Herkomer was born at Waal in Bavaria. Lorenz Herkomer, his father and a wood-carver of great ability, left Bavaria in 1851 with his wife and child for the United States, settling in Cleveland, Ohio, for a while, but returned to Europe and settled in Southampton in 1857.
He lived for some time at Southampton and in the school of art there began his art training; he visited Bavaria with his father in 1865 and briefly studied at the Munich academy, but in 1866 he entered upon a more serious course of study at the South Kensington Schools, and in 1869 exhibited for the first time at the Royal Academy.
In same year, he also began working as an artist for the newly-founded newspaper The Graphic. It was by his 1875 oil, The Last Muster, after a woodblock from 1871, that he definitely established his position as an artist of high distinction at the Academy . He was elected an associate of the Academy in 1879, and academician in 1890; an associate of the Royal Society of Painters in Water Colours in 1893, and a full member in 1894; and in 1885 he was appointed Slade professor at Oxford, a position which he held until 1894.
In 1896 he was knighted by Queen Victoria, and in 1899 awarded Pour le Mérite by Kaiser Wilhelm II.
He exhibited a very large number of memorable portraits, figure subjects and landscapes, in oil and watercolour; he achieved marked success as a worker in enamel, as an etcher, mezzotint engraver and illustrative draughtsman; and he exercised wide influence upon art education by means of the Herkomer School (Incorporated), at Bushey, which he founded in 1883 and directed without payment until 1904, when he retired. It was then voluntarily wound up, and is now defunct.
Despite being a prominent member of Royal Academy, Royal Water-Colour Society and the Royal Engravers, as well as being on familiar terms with the royal family, Herkomer was never totally accepted by the British establishment: He was ultimately a victim of the deteriorating relationship between Great Britain and Germany, where he shuttled in between, spending most of his summers in Bavaria.
Herkomer's massive house, Lululaund, named after Lulu Griffith, second of his three wives, served as his studio, school, theatre and movie studio, where he put on productions of his own plays and musical compositions.

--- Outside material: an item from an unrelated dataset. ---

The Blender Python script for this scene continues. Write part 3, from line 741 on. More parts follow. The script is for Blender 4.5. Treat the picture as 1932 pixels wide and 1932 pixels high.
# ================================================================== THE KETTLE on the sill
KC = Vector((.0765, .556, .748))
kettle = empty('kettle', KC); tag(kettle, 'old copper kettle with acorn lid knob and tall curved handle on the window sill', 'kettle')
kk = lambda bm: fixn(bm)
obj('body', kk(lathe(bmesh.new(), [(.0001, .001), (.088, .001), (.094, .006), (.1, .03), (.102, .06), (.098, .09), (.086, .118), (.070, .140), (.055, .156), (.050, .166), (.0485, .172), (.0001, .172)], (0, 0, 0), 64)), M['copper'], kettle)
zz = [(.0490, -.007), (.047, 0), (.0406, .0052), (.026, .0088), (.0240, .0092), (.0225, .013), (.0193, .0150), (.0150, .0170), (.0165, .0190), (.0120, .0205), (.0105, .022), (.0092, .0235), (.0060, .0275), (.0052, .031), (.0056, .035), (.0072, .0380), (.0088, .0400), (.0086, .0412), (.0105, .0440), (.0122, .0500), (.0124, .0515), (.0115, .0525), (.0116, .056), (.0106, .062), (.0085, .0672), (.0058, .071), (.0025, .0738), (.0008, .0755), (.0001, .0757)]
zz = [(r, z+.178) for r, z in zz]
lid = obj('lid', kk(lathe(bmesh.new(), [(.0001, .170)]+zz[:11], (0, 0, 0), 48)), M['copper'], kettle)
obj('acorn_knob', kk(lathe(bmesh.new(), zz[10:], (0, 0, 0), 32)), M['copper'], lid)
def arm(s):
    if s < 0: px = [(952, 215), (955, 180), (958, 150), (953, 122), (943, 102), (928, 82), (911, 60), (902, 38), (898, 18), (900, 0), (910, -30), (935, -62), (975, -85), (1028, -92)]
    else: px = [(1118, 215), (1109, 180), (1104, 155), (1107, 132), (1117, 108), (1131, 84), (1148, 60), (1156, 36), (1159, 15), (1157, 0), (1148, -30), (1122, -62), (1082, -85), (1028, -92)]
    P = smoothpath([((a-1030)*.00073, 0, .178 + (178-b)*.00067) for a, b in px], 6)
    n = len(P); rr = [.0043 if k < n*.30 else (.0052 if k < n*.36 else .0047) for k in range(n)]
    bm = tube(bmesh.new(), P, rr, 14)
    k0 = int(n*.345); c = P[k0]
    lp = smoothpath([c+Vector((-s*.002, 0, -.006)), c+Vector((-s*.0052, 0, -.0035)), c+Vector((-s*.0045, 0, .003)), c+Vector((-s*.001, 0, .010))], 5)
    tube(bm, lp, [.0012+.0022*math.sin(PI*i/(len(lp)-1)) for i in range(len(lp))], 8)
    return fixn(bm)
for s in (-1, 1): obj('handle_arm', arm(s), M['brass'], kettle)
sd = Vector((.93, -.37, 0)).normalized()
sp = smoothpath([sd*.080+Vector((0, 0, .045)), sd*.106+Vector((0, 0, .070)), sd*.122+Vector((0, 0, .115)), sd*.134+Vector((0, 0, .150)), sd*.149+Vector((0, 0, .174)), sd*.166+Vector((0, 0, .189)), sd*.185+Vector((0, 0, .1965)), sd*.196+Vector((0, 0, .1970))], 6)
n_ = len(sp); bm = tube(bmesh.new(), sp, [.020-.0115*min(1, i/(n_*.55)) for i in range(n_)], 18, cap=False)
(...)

Four of his pictures, Found (1885), Sir Henry Tate (1897), Portrait of Lady Tate (1899) and The Council of the Royal Academy (1908), are in the Tate Collection. In 1907, he received the honorary degree of DCL at Oxford, and a knighthood was conferred upon him by the king in addition to the commandership of the Royal Victorian Order with which he was already decorated.
Herkomer was also a pioneering film maker. He established a studio in Lululaund and directed some seven historical costume dramas, designed to be shown accompanied by his own music. None of them seems to be preserved.
Herkomer died at Budleigh Salterton on 31 March 1914 and was buried in St James's Church, Bushey.
The largest collection of his work is held by Bushey Museum, England, and some is in the Herkomer Museum, Landsberg am Lech, Germany.